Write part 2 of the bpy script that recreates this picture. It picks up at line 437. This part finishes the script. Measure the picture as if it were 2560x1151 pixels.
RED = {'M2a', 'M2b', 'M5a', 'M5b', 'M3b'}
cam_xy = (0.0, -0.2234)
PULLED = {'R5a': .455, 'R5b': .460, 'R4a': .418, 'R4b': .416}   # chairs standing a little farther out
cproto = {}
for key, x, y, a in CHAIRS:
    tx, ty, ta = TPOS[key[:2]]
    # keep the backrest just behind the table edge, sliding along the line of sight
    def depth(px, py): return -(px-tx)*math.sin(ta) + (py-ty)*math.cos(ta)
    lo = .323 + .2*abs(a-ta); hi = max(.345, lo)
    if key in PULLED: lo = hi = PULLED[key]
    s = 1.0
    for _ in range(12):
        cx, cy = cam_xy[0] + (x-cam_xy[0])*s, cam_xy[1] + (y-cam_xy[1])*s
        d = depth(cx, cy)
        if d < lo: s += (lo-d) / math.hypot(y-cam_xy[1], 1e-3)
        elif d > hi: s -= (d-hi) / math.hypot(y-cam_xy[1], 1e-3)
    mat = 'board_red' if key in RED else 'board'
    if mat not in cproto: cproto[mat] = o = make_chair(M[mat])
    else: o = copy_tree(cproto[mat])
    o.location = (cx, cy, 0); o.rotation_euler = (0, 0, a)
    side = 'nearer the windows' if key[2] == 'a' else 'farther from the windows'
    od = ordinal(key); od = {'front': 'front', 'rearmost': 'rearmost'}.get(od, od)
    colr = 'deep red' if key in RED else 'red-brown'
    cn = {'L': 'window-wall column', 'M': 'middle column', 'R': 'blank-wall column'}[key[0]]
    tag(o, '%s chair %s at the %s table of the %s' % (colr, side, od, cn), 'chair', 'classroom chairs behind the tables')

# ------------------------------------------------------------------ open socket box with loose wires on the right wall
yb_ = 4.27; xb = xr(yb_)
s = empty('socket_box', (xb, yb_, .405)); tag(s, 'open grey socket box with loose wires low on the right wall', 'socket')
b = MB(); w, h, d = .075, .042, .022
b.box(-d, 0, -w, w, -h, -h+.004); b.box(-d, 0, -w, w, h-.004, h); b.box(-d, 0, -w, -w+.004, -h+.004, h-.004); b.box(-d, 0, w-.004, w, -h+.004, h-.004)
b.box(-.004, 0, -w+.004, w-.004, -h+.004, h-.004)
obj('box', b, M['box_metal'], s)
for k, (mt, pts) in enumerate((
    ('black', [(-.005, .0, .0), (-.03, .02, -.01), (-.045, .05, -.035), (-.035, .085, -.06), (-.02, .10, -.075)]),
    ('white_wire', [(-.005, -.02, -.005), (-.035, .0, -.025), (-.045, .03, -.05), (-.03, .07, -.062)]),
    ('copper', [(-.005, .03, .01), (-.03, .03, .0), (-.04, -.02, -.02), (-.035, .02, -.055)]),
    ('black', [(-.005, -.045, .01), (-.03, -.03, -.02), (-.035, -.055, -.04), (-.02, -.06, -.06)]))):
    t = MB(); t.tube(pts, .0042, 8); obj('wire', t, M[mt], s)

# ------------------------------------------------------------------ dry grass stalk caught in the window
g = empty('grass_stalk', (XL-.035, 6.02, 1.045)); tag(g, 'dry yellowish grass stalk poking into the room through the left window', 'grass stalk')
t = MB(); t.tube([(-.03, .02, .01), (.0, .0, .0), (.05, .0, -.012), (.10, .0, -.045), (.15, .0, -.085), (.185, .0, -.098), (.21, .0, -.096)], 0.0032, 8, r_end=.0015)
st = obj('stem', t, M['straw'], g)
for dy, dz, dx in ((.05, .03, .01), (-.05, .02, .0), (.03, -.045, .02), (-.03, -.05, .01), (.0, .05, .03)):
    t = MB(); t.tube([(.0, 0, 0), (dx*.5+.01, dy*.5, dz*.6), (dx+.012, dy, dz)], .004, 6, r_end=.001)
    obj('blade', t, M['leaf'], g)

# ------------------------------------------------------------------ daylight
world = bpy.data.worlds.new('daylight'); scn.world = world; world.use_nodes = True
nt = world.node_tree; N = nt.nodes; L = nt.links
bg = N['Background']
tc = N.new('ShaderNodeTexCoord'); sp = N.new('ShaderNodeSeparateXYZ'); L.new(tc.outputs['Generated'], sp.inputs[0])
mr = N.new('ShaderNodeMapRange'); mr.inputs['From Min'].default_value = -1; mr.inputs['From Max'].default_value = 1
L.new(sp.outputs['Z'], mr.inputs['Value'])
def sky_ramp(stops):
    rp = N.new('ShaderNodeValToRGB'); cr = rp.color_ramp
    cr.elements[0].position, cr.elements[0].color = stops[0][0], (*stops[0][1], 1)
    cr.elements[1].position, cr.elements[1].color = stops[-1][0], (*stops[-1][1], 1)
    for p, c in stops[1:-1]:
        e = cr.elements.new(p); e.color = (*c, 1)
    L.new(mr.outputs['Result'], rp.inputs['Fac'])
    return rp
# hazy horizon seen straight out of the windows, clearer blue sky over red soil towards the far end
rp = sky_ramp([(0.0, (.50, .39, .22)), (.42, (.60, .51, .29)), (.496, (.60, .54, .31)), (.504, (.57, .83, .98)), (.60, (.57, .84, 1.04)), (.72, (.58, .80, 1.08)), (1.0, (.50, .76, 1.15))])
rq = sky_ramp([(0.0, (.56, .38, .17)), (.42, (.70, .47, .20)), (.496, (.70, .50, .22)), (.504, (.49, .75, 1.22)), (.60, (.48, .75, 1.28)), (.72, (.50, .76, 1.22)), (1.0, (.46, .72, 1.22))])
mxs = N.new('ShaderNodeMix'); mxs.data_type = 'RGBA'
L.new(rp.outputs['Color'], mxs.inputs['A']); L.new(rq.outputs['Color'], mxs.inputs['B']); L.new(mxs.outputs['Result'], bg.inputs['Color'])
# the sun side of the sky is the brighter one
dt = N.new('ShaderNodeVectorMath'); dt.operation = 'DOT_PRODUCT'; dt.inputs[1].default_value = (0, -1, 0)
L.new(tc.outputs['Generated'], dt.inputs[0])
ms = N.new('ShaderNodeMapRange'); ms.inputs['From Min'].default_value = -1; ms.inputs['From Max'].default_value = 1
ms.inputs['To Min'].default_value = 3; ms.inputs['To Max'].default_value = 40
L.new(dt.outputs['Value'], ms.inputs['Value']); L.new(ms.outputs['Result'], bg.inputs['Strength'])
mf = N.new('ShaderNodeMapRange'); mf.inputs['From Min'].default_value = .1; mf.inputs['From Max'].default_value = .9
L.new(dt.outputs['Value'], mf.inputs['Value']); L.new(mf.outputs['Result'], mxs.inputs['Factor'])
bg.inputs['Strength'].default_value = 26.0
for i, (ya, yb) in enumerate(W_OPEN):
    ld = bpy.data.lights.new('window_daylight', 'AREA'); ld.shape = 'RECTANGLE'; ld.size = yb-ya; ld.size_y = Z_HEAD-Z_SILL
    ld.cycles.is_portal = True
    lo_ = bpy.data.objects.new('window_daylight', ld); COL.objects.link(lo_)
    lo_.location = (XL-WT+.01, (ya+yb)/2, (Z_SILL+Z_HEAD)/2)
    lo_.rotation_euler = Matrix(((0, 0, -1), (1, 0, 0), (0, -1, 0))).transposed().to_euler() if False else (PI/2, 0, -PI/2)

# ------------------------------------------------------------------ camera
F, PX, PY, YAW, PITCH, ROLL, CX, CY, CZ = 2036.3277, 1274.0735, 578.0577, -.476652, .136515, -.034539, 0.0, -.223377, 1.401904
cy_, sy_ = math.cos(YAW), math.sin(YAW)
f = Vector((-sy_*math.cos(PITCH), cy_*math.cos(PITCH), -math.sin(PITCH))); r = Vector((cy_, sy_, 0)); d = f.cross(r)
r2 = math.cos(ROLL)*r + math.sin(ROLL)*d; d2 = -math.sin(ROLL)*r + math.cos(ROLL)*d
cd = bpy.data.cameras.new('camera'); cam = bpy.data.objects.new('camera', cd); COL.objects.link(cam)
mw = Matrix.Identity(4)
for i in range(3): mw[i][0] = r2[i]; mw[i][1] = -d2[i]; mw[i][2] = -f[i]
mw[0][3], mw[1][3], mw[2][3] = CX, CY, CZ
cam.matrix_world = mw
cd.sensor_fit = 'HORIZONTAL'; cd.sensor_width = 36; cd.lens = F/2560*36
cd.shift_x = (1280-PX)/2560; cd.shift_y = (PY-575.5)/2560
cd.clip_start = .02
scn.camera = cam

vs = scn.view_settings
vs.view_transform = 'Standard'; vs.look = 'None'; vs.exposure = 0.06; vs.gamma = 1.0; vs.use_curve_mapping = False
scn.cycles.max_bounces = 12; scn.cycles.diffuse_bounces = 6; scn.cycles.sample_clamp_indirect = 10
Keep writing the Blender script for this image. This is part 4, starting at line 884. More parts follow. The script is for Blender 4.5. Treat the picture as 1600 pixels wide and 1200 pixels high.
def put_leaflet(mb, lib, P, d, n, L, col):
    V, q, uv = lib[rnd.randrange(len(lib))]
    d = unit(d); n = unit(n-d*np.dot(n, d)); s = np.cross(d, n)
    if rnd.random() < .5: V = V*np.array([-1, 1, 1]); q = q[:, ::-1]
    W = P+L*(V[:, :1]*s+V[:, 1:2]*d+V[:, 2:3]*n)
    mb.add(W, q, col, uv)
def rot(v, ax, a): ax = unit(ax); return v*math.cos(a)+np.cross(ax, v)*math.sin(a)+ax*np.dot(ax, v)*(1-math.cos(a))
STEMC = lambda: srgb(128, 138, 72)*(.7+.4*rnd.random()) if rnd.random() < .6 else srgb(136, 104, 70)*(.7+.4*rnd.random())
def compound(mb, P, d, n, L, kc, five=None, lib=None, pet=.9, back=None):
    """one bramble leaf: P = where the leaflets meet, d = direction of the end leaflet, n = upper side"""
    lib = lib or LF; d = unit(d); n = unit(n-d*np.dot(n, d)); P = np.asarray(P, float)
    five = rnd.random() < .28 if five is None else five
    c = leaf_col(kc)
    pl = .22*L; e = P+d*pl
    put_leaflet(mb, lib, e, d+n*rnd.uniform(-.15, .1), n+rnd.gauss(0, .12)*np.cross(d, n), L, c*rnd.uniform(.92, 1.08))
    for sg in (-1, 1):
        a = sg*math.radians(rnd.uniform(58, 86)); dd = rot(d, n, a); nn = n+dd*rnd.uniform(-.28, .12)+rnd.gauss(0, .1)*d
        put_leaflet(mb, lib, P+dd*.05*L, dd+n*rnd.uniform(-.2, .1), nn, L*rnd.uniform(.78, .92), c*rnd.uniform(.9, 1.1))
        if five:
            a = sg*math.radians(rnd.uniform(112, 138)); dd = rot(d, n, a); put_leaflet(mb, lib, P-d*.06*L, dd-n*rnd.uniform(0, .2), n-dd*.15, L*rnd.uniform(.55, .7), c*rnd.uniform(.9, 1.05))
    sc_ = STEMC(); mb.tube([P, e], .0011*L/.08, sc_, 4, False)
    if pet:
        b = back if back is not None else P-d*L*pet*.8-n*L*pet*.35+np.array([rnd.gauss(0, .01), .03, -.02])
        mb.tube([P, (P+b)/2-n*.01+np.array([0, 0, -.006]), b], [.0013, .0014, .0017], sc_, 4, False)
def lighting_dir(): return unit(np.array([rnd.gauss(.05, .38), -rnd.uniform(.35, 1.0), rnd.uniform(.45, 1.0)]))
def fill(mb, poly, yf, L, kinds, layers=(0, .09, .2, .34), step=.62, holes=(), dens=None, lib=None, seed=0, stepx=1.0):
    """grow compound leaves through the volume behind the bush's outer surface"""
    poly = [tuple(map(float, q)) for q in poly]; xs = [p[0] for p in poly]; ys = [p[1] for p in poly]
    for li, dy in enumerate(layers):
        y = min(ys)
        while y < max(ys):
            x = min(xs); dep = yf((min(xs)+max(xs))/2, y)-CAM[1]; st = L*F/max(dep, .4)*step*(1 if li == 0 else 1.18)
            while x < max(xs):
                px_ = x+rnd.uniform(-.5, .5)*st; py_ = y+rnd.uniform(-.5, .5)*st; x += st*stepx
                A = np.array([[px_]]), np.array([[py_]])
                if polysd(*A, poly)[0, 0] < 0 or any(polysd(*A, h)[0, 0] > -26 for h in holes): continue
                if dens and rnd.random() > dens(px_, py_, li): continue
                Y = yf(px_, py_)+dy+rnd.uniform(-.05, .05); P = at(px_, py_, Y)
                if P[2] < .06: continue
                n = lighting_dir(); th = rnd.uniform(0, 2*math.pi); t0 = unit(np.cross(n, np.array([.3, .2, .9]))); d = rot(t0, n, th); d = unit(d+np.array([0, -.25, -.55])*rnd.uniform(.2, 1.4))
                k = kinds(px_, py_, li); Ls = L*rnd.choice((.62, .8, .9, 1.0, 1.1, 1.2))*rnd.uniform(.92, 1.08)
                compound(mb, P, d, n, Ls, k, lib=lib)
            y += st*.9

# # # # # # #

## Work instructions:
Retype exactly the lines above, from the one with "mat = 'board_red'" through the one with "tag(o, '%s chair", inclusive.

## Response:
    mat = 'board_red' if key in RED else 'board'
    if mat not in cproto: cproto[mat] = o = make_chair(M[mat])
    else: o = copy_tree(cproto[mat])
    o.location = (cx, cy, 0); o.rotation_euler = (0, 0, a)
    side = 'nearer the windows' if key[2] == 'a' else 'farther from the windows'
    od = ordinal(key); od = {'front': 'front', 'rearmost': 'rearmost'}.get(od, od)
    colr = 'deep red' if key in RED else 'red-brown'
    cn = {'L': 'window-wall column', 'M': 'middle column', 'R': 'blank-wall column'}[key[0]]
    tag(o, '%s chair %s at the %s table of the %s' % (colr, side, od, cn), 'chair', 'classroom chairs behind the tables')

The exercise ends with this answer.